VE: Já citamos aqui a pluralidade de referências que cada um dos integrantes traz consigo e disso ser um ponto que acaba desaguando nessa variedade também na nossa música. Enxergar a conexão e não a diferença entre o que a alma quer dizer e o que o corpo quer mover nos deixa livres para transitar, sempre com a coluna vertebral do som sendo o groove. Mesmo para as canções mais densas é preciso haver um balanço, então, ele juntamente com a narrativa do álbum, são os pontos base e a partir deles, podemos brincar entre as diferentes sensações que queremos proporcionar com “O Auto da Virada”.
Por fim: se vocês tivessem que escolher uma imagem, uma cena, um instante pra representar “O Auto da Virada”, qual seria?
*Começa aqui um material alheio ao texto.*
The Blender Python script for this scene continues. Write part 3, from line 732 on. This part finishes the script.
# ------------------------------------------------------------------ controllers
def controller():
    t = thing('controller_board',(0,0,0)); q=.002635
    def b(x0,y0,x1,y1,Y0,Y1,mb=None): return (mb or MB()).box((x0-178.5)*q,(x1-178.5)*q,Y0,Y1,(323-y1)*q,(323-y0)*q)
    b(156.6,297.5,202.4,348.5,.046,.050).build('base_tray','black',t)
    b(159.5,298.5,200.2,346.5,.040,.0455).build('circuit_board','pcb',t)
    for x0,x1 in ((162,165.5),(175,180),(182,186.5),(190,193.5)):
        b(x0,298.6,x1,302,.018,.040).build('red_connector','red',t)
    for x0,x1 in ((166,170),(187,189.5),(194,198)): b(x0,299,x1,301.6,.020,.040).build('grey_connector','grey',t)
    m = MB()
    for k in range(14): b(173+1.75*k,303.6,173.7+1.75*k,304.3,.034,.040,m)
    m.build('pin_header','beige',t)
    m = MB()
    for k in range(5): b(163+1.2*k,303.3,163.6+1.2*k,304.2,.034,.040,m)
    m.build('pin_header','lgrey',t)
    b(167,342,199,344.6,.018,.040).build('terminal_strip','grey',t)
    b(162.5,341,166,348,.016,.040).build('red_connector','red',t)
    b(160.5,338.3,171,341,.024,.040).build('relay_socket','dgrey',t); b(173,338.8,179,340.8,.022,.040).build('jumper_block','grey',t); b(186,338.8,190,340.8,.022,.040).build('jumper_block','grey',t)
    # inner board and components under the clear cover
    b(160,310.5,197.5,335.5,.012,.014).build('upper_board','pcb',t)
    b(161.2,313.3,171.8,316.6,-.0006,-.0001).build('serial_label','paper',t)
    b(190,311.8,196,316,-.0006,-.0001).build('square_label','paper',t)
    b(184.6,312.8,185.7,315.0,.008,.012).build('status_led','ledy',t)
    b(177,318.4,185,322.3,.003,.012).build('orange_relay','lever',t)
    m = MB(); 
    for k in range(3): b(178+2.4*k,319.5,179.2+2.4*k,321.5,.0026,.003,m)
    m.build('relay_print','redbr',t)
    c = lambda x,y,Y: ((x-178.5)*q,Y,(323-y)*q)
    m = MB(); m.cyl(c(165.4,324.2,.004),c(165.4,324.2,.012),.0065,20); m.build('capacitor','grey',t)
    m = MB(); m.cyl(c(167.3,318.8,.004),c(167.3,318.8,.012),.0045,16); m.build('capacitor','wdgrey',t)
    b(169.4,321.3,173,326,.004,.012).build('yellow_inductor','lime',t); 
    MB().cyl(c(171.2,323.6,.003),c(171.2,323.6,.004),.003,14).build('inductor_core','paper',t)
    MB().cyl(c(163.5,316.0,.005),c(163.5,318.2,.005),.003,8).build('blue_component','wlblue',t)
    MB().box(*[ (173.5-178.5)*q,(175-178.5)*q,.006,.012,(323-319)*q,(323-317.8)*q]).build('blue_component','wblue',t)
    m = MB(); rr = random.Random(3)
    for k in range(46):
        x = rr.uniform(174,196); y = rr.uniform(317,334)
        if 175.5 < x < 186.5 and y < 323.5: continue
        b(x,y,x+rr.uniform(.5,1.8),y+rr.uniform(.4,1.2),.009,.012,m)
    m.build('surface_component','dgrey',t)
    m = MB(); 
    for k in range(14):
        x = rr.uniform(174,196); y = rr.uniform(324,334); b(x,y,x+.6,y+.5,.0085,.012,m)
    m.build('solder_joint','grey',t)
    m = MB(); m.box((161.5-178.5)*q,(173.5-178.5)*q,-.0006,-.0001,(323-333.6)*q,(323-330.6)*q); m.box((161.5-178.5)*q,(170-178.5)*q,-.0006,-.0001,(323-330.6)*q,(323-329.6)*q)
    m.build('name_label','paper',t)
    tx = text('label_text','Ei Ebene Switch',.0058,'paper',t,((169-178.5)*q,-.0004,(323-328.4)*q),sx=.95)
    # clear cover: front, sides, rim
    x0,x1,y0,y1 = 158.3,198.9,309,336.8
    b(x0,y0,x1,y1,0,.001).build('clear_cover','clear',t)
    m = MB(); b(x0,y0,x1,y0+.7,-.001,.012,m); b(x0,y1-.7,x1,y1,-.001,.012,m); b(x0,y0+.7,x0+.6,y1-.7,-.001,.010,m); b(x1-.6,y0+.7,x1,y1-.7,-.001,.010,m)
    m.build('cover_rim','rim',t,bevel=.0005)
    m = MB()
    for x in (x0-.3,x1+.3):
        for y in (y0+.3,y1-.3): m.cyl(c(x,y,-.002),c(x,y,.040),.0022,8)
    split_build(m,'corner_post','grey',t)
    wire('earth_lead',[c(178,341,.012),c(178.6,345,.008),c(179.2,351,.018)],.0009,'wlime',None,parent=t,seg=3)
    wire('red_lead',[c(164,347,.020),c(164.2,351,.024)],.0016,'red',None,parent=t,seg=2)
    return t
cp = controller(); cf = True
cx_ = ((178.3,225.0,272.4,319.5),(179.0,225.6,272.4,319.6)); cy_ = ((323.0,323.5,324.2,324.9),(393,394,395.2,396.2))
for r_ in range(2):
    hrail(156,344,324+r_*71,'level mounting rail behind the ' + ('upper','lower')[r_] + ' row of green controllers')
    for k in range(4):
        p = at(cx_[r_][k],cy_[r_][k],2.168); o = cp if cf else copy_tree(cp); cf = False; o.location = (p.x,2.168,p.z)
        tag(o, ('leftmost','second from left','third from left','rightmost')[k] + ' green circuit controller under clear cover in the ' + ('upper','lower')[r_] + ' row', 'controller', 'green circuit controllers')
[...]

VE: A capa do álbum vislumbra bastante o que é “O Auto da Virada” enquanto conceito: Um olho dentro de um sol, um olho emocionado, aberto, atento, radiante, cheio de curvas e texturas. Uma arte feita pelo Guilherme Miranda, artista de Itapeva, escolhido por conta desse olhar comum à nossa história, por estar conectado afetivamente ao nosso momento e trajetória. Essa imagem simboliza nosso interior, tanto pessoal como de localidade, o que sentimos internamente, a vida na cidade de São Paulo, como queremos ser vistos, pelo o que somos, pela diversidade, pelo movimento, pelo acolhimento, por coisas que amamos e por situações não tão agradáveis que nos dão saudade do interior, por nossa existência no presente.